=== GIVEN INFORMATION ===
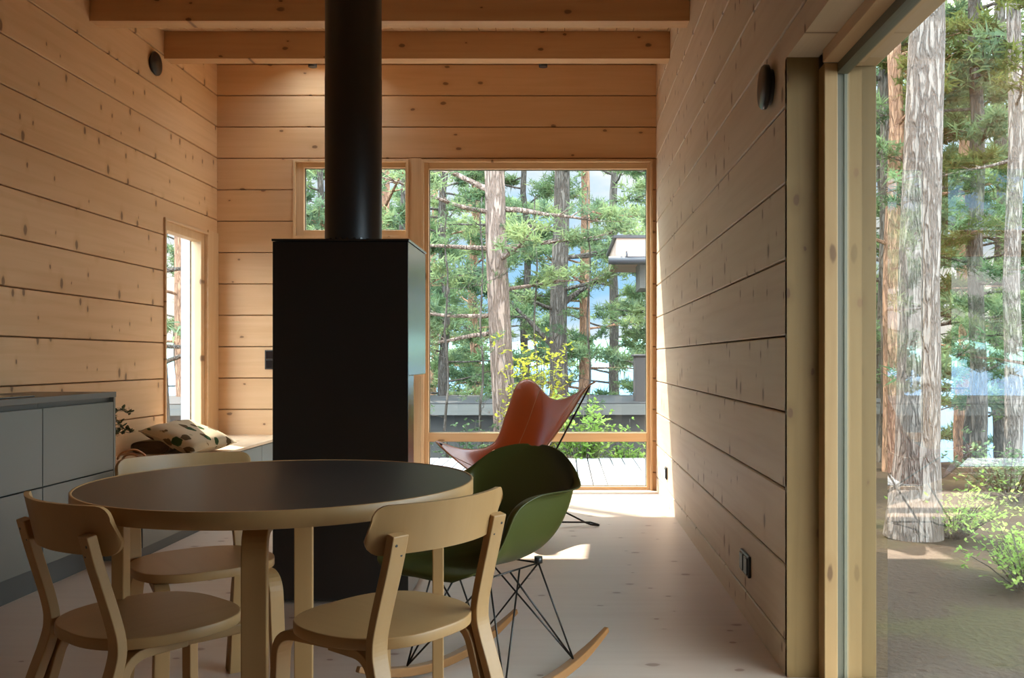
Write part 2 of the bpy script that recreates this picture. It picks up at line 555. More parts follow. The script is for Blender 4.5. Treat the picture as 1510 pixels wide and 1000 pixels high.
===
=== GIVEN INFORMATION ===
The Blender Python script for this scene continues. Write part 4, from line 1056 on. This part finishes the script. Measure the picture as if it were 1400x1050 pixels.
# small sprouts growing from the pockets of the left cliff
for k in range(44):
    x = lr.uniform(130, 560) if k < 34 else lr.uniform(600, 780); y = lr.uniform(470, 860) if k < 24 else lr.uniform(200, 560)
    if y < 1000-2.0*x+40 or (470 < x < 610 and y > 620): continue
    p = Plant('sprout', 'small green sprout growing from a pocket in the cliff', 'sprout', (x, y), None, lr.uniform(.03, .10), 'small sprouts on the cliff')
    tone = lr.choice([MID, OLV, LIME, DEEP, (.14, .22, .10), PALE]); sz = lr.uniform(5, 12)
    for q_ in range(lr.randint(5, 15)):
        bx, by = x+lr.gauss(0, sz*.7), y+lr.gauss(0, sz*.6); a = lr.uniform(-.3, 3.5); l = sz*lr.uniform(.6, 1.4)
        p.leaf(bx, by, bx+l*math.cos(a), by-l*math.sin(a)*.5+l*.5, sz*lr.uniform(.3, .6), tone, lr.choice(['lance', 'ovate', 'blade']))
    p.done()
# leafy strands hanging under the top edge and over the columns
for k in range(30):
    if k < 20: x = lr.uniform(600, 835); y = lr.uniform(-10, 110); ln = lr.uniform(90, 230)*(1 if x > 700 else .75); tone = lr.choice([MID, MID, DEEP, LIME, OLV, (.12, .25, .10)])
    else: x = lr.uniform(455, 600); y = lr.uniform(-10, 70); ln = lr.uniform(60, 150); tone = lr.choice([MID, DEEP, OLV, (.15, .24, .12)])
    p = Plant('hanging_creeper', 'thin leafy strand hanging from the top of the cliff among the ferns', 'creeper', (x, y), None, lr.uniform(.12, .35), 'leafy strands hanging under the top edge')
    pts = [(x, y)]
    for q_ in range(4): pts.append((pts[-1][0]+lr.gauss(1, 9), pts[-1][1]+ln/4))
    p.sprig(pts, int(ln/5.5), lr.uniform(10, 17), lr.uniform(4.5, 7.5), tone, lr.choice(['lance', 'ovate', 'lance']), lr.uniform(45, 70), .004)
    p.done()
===
TASK REQUIREMENTS:
Tally the lines of the listing in which the word "this" occurs, and state the total alone.

OUTPUT OF THE EXERCISE:
2